Pictures are not part of the copy. Retype the lines from the first one through the line that contains "sc = bpy.context.scene".

○ ○ ○ ○ ○ ○ ○

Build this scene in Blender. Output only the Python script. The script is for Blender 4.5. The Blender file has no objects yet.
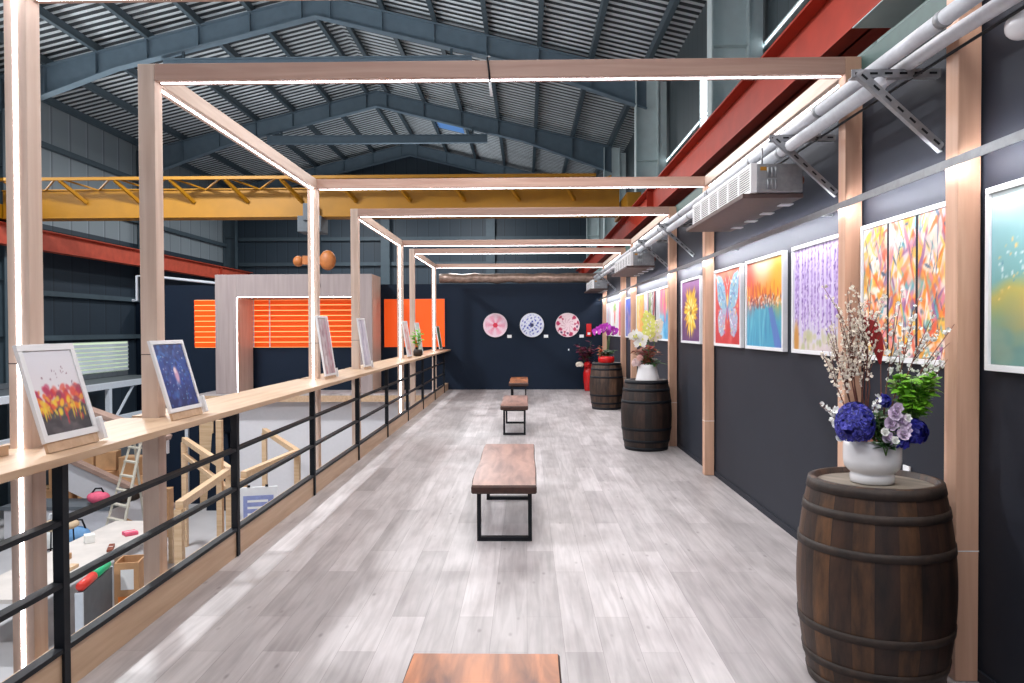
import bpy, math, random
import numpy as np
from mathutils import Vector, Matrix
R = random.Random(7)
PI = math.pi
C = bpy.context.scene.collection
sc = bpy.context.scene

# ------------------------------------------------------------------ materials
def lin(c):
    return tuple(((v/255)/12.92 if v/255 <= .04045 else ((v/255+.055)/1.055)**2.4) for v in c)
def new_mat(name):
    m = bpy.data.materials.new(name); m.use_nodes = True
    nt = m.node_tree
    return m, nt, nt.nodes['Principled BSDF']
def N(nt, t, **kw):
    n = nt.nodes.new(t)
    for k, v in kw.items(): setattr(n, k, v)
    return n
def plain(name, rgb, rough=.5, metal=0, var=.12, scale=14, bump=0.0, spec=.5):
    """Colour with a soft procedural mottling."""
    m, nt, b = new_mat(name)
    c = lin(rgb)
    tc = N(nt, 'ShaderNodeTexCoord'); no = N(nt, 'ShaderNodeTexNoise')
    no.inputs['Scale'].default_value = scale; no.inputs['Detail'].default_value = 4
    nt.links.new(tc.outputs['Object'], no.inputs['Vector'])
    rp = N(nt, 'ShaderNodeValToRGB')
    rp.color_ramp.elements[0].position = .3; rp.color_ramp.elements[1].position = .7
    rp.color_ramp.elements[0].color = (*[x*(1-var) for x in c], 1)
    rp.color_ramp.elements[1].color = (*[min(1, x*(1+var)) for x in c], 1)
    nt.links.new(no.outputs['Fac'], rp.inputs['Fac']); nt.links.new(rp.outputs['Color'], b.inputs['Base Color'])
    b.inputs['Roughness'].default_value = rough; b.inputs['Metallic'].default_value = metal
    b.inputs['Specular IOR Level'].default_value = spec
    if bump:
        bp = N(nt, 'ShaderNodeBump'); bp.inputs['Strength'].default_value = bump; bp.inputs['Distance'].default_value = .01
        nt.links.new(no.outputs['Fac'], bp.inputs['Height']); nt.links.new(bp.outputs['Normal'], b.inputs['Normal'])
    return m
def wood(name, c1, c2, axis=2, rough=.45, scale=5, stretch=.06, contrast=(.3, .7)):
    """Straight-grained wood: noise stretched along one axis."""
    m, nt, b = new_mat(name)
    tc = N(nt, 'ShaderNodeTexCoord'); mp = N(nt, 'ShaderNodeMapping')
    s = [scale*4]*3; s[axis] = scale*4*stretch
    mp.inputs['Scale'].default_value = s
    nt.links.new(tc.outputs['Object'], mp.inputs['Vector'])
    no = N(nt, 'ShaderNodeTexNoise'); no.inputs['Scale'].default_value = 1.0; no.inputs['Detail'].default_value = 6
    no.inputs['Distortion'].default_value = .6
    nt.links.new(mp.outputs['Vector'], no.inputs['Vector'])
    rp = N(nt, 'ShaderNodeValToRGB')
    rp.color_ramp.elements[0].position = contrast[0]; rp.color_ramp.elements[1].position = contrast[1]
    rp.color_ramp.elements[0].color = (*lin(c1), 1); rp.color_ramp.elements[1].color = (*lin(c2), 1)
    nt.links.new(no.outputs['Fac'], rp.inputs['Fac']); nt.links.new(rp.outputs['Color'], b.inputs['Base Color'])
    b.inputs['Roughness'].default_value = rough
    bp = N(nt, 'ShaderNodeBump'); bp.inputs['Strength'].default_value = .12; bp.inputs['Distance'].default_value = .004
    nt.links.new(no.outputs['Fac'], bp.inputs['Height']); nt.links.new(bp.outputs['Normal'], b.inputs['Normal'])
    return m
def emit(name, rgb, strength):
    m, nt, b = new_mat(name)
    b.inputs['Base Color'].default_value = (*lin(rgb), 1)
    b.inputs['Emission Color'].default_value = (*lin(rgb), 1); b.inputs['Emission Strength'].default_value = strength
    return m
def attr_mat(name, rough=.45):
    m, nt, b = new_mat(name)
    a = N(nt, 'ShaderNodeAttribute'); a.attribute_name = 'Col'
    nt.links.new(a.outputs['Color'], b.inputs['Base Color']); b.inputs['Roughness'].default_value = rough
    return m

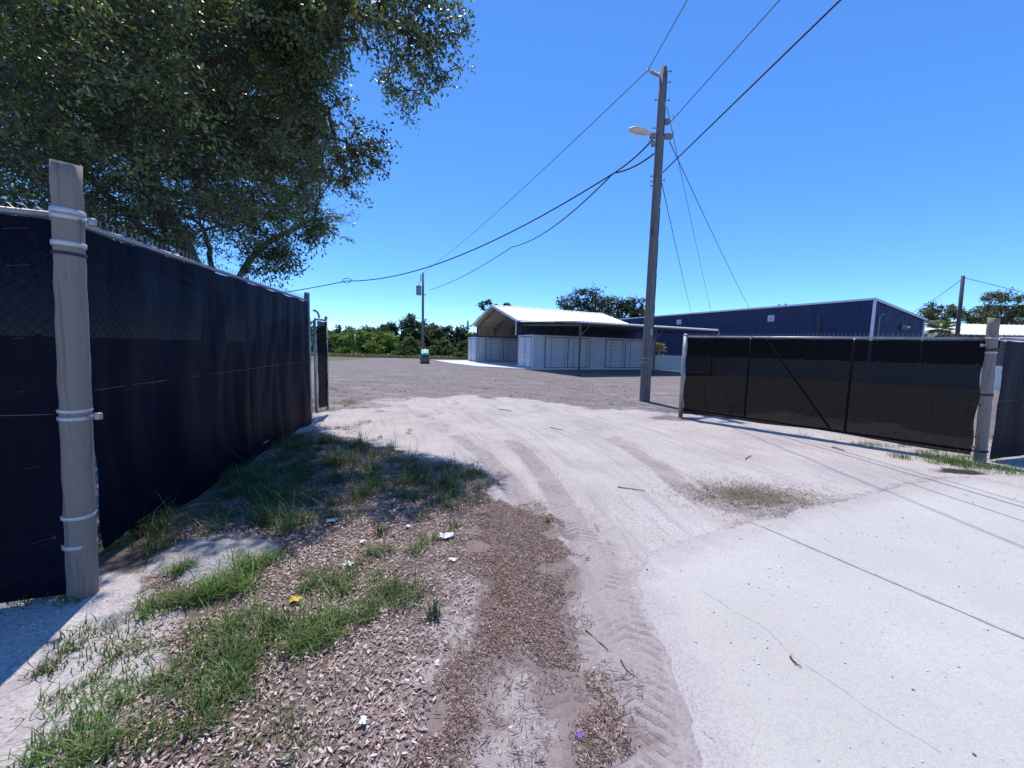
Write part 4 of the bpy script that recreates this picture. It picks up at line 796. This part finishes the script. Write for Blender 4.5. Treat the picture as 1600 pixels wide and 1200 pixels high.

○ ○ ○ ○ ○ ○ ○

# [Written response]
Build this scene in Blender. Output only the Python script. The script is for Blender 4.5. The Blender file has no objects yet.
import bpy, math, random
import numpy as np
from mathutils import Vector, Matrix
R = random.Random(7)
PI = math.pi
C = bpy.context.scene.collection
sc = bpy.context.scene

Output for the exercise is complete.